Edkins stresses that there is a lot more agreement among UK pension funds than you might think by looking at the few in the public eye. ‘Other institutional investors might not make a public stance on issues but they are certainly talking to companies behind the scenes, as well as talking with each other.’

Hermes is principally an index tracker, which means it has investments in just about every one of the largest companies in the world. In the UK, it is one of the top 20 shareholders in all of the largest companies. Obviously, explains Edkins, it’s not possible to know each company well, so Hermes has published a set of governance guidelines laying out the principles it believes in. But it does have regular contact with many companies.

‘We try and achieve as much as possible directly with companies but we are happy to go public about our efforts if dialogue with a company breaks down or we reach a stalemate,’ comments Edkins. Hermes was, for example, one of the pension funds that publicly opposed the one-off £10 mn bonus made to Vodafone CEO Chris Gent. The bonus was eventually approved at the company’s annual meeting but Vodafone’s chairman was sufficiently embarrassed by the 30 percent vote against to issue an apology to shareholders; and Chris Gent similarly announced that he would invest some of his cash bonus in Vodafone shares.
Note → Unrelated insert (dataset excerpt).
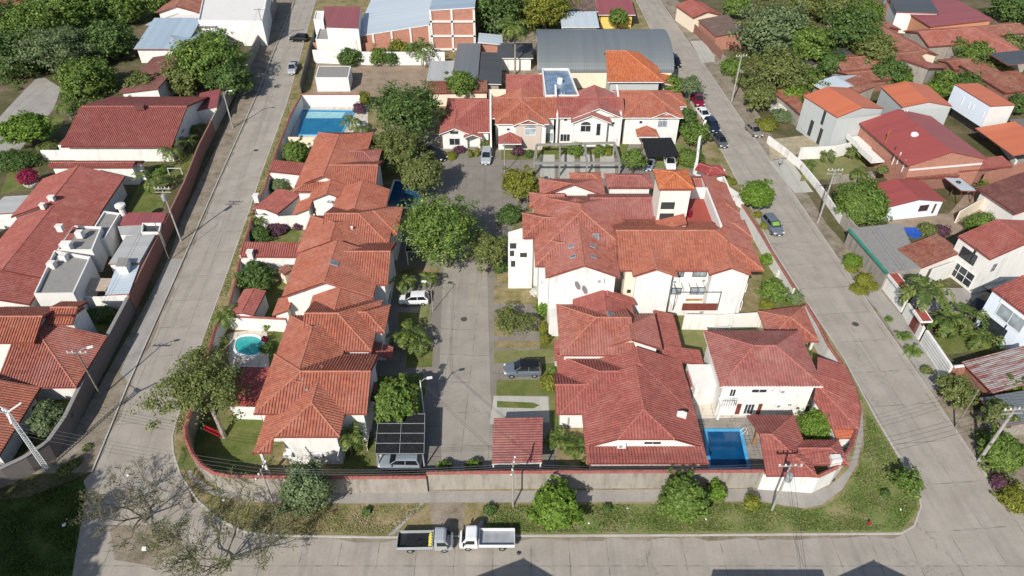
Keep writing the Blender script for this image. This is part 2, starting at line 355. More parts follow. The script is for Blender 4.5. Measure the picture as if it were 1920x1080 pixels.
# ---------------------------------------------------------------- roofs and walls
def clip(poly, a, b, c):
    out = []; n = len(poly)
    for i in range(n):
        p, q = poly[i], poly[(i + 1) % n]
        fp, fq = a * p[0] + b * p[1] + c, a * q[0] + b * q[1] + c
        if fp >= 0: out.append(p)
        if (fp >= 0) != (fq >= 0):
            t = fp / (fp - fq); out.append((p[0] + (q[0] - p[0]) * t, p[1] + (q[1] - p[1]) * t))
    return out
def area(p): return .5 * sum(p[i][0] * p[(i + 1) % len(p)][1] - p[(i + 1) % len(p)][0] * p[i][1] for i in range(len(p)))
def inset(poly, d):
    n = len(poly); d = d if isinstance(d, (list, tuple)) else [d] * n; L = []
    for i in range(n):
        p, q = poly[i], poly[(i + 1) % n]; ex, ey = q[0] - p[0], q[1] - p[1]; l = math.hypot(ex, ey); nx, ny = -ey / l, ex / l
        L.append((p[0] + nx * d[i], p[1] + ny * d[i], ex / l, ey / l))
    out = []
    for i in range(n):
        x1, y1, ax, ay = L[i - 1]; x2, y2, bx, by = L[i]; den = ax * by - ay * bx
        t = ((x2 - x1) * by - (y2 - y1) * bx) / den; out.append((x1 + ax * t, y1 + ay * t))
    return out
PITCH_T = .42
TILE = [(0., .10), (.10, .135), (.19, .12), (.225, .015), (.27, .0), (.295, .04)]; TP = .32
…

‘Our first and foremost concern is company performance. We’re interested primarily in the role the board plays in leading a company. We’re a long-term performance pension fund and we believe the quality of the board is fundamental to the long-term performance of the company,’ explains Edkins. She continues: ‘That includes the mix of non-executive and executive directors. We’re particularly interested in the caliber and independence of the non-executive directors.’

Hermes currently has an alliance with the US pension fund Calpers whereby each advises the other on how to vote on governance issues in their respective countries. In the future, Edkins says, Hermes would like to cultivate similar relationships in Europe. ‘It’s by far the best way to be effective abroad.’